Taxi driver jailed over Southport disorder loses bid to challenge sentence
Andrew McIntyre was jailed for seven and a half years in January for encouraging violent disorder and criminal damage and possession of a knife, following the attack on 29 July 2024 in which three girls died.
After the attack, McIntyre set up a Telegram channel called 'Southport Wake Up' and shared content from a site called Tommy Robinson/Britain First/For Britain about a protest in Southport on 30 July.
At the Court of Appeal barristers for McIntyre, formerly from Rufford, Lancashire, claimed his sentence should have been lower as he was not given enough credit for his guilty pleas.
Dismissing the appeal bid Lord Justice Holroyde said: 'It was for the judge to decide what reduction was appropriate.'
He continued: 'It is not arguable that the total sentence was excessive, let alone manifestly so.'
After the Southport attack, McIntyre said in one post: 'Rise Up English Lads. 8pm tomorrow St Luke's Rd Southport.'
Hours before violence broke out in the town, he wrote: 'Message to All … Stand in our way, even if you're just doing your job … prepare to fall.'
Liverpool Crown Court heard in January that McIntyre's phone was in the area of St Luke's Road in Southport at 7pm on 30 July, and the car he was later arrested in was also in the area when the disorder took place.
Over the following days, McIntyre congratulated those involved in the disorder and shared information about immigration advisers.
He was arrested in Liverpool on 8 August, with a knife found hidden in the boot of his car.
The court heard that when his home was searched, officers found weapons and a copy of Hitler's Mein Kampf.

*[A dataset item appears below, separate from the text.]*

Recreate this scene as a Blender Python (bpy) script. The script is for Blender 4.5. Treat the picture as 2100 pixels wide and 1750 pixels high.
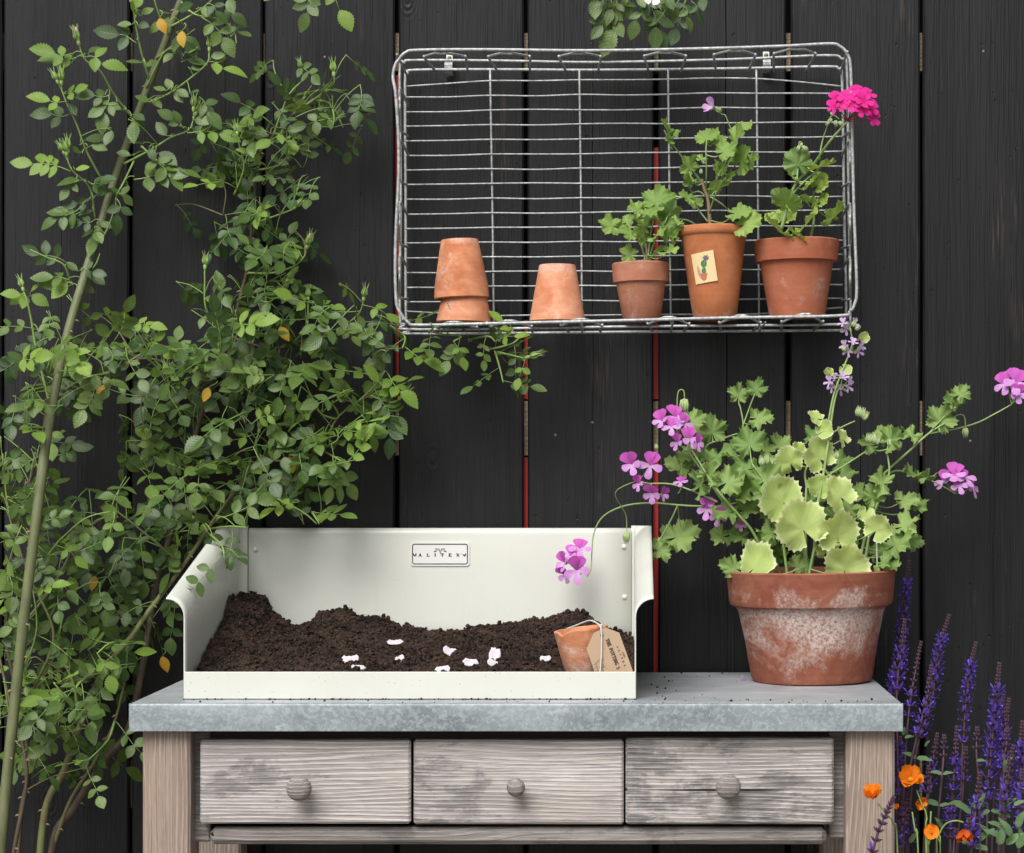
import bpy, math, random
from mathutils import Vector, Matrix, noise
R = math.radians
for _o in list(bpy.data.objects): bpy.data.objects.remove(_o)
scene = bpy.context.scene
COL = scene.collection

# ------------------------------------------------------------------ camera, sky, sun, exposure
CAM_D, CAM_Z, FPX, VX, VY = 3.4, 1.14, 4624.0, 1300.0, 975.0
cam = bpy.data.cameras.new('camera'); cam.sensor_width = 36.0; cam.lens = FPX / 2100 * 36
cam.shift_x = -(VX - 1050) / 2100; cam.shift_y = (VY - 875) / 2100
cam.clip_start = 0.05; cam.clip_end = 500
camo = bpy.data.objects.new('camera', cam); COL.objects.link(camo)
camo.location = (0, -CAM_D, CAM_Z); camo.rotation_euler = (R(90), 0, 0)
scene.camera = camo

SUN_EL, SUN_AZ = 49.0, 202.0          # azimuth clockwise from +Y: behind the camera, a little to the left
w = bpy.data.worlds.new('World'); scene.world = w; w.use_nodes = True
nt = w.node_tree; nt.nodes.clear()
sky = nt.nodes.new('ShaderNodeTexSky'); sky.sky_type = 'NISHITA'; sky.sun_disc = False
sky.sun_elevation = R(SUN_EL); sky.sun_rotation = R(SUN_AZ)
sky.air_density = 1.0; sky.dust_density = 4.0; sky.ozone_density = 1.0
hs = nt.nodes.new('ShaderNodeHueSaturation'); hs.inputs['Saturation'].default_value = 0.22
bg = nt.nodes.new('ShaderNodeBackground'); bg.inputs['Strength'].default_value = 0.084
wo = nt.nodes.new('ShaderNodeOutputWorld')
nt.links.new(sky.outputs[0], hs.inputs['Color']); nt.links.new(hs.outputs[0], bg.inputs['Color']); nt.links.new(bg.outputs[0], wo.inputs['Surface'])
sl = bpy.data.lights.new('sun', 'SUN'); sl.energy = 2.3; sl.angle = R(38); sl.color = (1.0, 0.965, 0.92)
so = bpy.data.objects.new('sun', sl); COL.objects.link(so)
_sd = Vector((math.sin(R(SUN_AZ)) * math.cos(R(SUN_EL)), math.cos(R(SUN_AZ)) * math.cos(R(SUN_EL)), math.sin(R(SUN_EL))))
so.rotation_euler = (-_sd).to_track_quat('-Z', 'Y').to_euler(); so.location = (0, -2, 4)
scene.view_settings.view_transform = 'Standard'; scene.view_settings.look = 'None'
scene.view_settings.gamma = 1.0; scene.view_settings.use_curve_mapping = False
scene.view_settings.exposure = 0.58
cy = scene.cycles; cy.max_bounces = 5; cy.diffuse_bounces = 3; cy.glossy_bounces = 2; cy.transmission_bounces = 3; cy.transparent_max_bounces = 4; cy.caustics_reflective = False; cy.caustics_refractive = False

# ------------------------------------------------------------------ helpers
def P(x, y, t):
    """a point of the place, from where it shows in a 2100 x 1750 print of the photograph and its distance t from the fence"""
    k = (CAM_D - t) / FPX
    return Vector(((x - VX) * k, -t, CAM_Z - (y - VY) * k))
def px(t): return (CAM_D - t) / FPX          # metres per print pixel at distance t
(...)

Sentencing him, Judge Neil Flewitt KC said McIntyre was 'motivated by racial hatred' and was 'prominent' among those spreading misinformation after the attack.
Julian Nutter, for McIntyre, said he should have been given a shorter sentence to reflect his guilty pleas.
He said the case did not concern an offender who had 'provided the means' to commit offences or 'instructions to make those means'.
Arthur Gibson, for the Crown Prosecution Service, told the hearing in London that the evidence of McIntyre's offending 'was there for the defendant to accept or deny as he so wished'.
He continued: 'There were guilty pleas entered, but subsequent to that, even, the applicant was not accepting his full responsibility."
In the Court of Appeal's ruling, Lord Justice Holroyde, sitting with Mrs Justice Yip and Sir Robin Spencer, said: 'The applicant incited violence and criminal damage by many people at different locations on multiple occasions.
'He thereby threatened public safety, promoted widespread damage to property and exposed police officers to serious injury.
'He boasted about the scale of disorder which disfigured Southport and other towns and cities. Throughout, his conduct was racially motivated."